AWRA Alaska Northern-Region Meetings

May 16, 2012 Philip Martin, Whither water? The hydrologic concerns of the Arctic Landscape Conservation Cooperative, U.S. Fish and Wildlife Service

Whither water? The hydrologic concerns of the Arctic Landscape Conservation Cooperative

Philip Martin, U.S. Fish and Wildlife Service

Landscape Conservation Cooperatives (LCCs) are partnerships that link science with conservation actions to address climate change and other stressors across landscapes. The Arctic Landscape Conservation Cooperative (ALCC) is one of 22 LCCs in a national network dedicated to improving our understanding of changes expected under future climate conditions. LCCs bring together multiple partners - governmental agencies, academic institutions, and non-governmental organizations with resource management expertise - to strengthen the scientific basis for management decision-making.

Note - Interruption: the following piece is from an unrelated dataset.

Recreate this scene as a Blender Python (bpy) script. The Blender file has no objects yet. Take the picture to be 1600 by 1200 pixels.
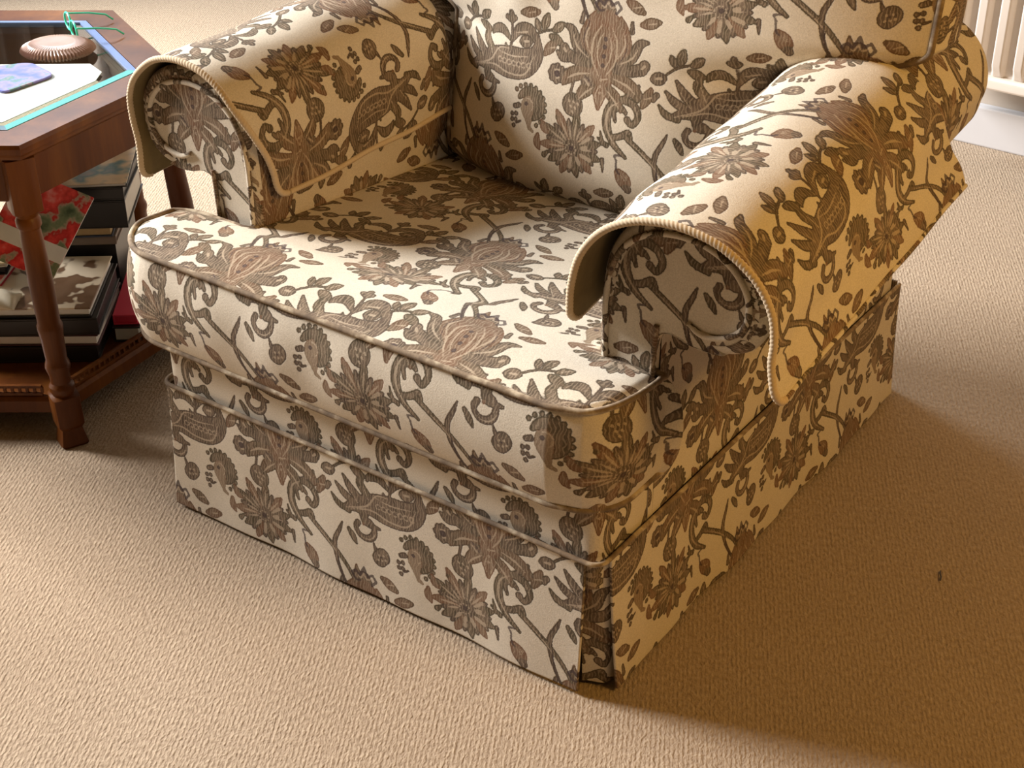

The ALCC's goals include helping management agencies better understand and predict effects of climate change and other stressors on landscape-level physical and ecosystem processes. Hydrologic processes have been identified as a key driver of change affecting fish and wildlife habitat. The ALCC is moving on several fronts to promote the implementation of a hydroclimate observational network for northern Alaska, such as:

  • Support for existing monitoring programs at Fish Creek, Kuparuk River, and Hulahula river basins
  • Data aggregation and integration
  • Evaluation of the existing observational capacity
  • Design of a distributed watershed-scale observational network
The ALCC has also supported projects that include modeling of processes of key importance to wildlife habitat. These include a near-complete project which models the vulnerability of lakes to sudden drainage events, and beginning next year, spatial data sets depicting historical snow conditions at a regional scale.

The ALCC has benefited from the advice of professional hydrologists through an internal technical working group. We hope to involve other groups, such as AWRA, as participants in the evaluation of the arctic hydroclimate database design and in a workshop to develop priorities for the snow modeling project.